I’ve spent today driving the CX-5 up in Scotland, and with a couple of reservations I’m very impressed.


Buyers can choose between a 163bhp petrol and 148bhp and 173bhp diesels, available with two-wheel or four-wheel drive. I started out from Inverness this morning in the 148bhp 2WD diesel.


Despite being the less powerful version, there’s no shortage of performance. Mazda’s marketing department is using the line ‘The family SUV that drives like a sports car’, and that’s only a slight exaggeration. With 280lb.ft of torque the CX-5 overtakes swiftly and confidently.

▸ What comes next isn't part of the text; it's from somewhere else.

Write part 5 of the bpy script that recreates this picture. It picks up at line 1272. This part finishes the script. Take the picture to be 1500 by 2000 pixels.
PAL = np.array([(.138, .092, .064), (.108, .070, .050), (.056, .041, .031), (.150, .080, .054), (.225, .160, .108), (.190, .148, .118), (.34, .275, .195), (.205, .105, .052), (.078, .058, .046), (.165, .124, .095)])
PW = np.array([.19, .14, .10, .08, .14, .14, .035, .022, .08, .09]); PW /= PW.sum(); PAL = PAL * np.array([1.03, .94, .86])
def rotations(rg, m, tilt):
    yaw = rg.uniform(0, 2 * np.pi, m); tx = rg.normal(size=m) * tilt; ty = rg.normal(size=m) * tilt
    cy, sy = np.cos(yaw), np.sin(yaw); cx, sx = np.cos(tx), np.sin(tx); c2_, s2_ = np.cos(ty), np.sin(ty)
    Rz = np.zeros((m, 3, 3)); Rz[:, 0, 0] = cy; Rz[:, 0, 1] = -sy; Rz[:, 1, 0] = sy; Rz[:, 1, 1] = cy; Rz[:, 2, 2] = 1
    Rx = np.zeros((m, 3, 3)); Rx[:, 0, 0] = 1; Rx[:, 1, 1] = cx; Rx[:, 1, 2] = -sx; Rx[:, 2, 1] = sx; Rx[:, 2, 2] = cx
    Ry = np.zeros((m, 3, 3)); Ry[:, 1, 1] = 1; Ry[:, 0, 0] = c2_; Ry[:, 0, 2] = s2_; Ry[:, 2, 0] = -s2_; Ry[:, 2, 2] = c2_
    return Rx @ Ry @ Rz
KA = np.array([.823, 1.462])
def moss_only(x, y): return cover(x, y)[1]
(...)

This afternoon I took a turn in the 163bhp petrol. Mazda doesn’t expect many buyers to go for petrol power, and the shortfall in mid-range punch is immediately obvious. And of course, you’ll get through a tank of fuel at a faster rate if you fill up at the green pump. That said, once the engine wakes up it moves the CX-5 along quickly enough.


Whatever engine is under the bonnet, the handling largely lives up to the marketing hype. The steering is well weighted and responsive, there’s plenty of grip, and the suspension keeps body movements firmly under control. Today’s test route was full of dips and crests and the CX-5 has been unfazed.


However, that firm control means the ride is a tad too stiff around town. Wind and road noise are also letdowns. The CX-5 is noisier at speed than an Audi Q3 or Volkswagen Tiguan.


Don’t get the impression that the CX-5 is great to drive on a favourite road but otherwise disappointing. There’s lots more to praise. The cabin is roomy, the boot is bigger than many rivals’, and official economy and emissions figures are excellent. The 148bhp 2WD manual achieves 61.4mpg on the combined cycle and emits just 119g/km of CO2.


Low weight helps delivers such strong economy. The petrol has a modest 1425kg kerbweight, giving a lowly 85% match figure of 1211kg. That rises to 1620kg for the high-powered diesel 4×4 auto, with an 85% match figure of 1377kg.


I’ll be driving the 173bhp AWD car tomorrow, although I’ve already tested this version for the Towcar Awards 2012. If it’s as good as I remember it should be the pick of the range for caravanners.


CX-5 prices start from a competitive £21,395.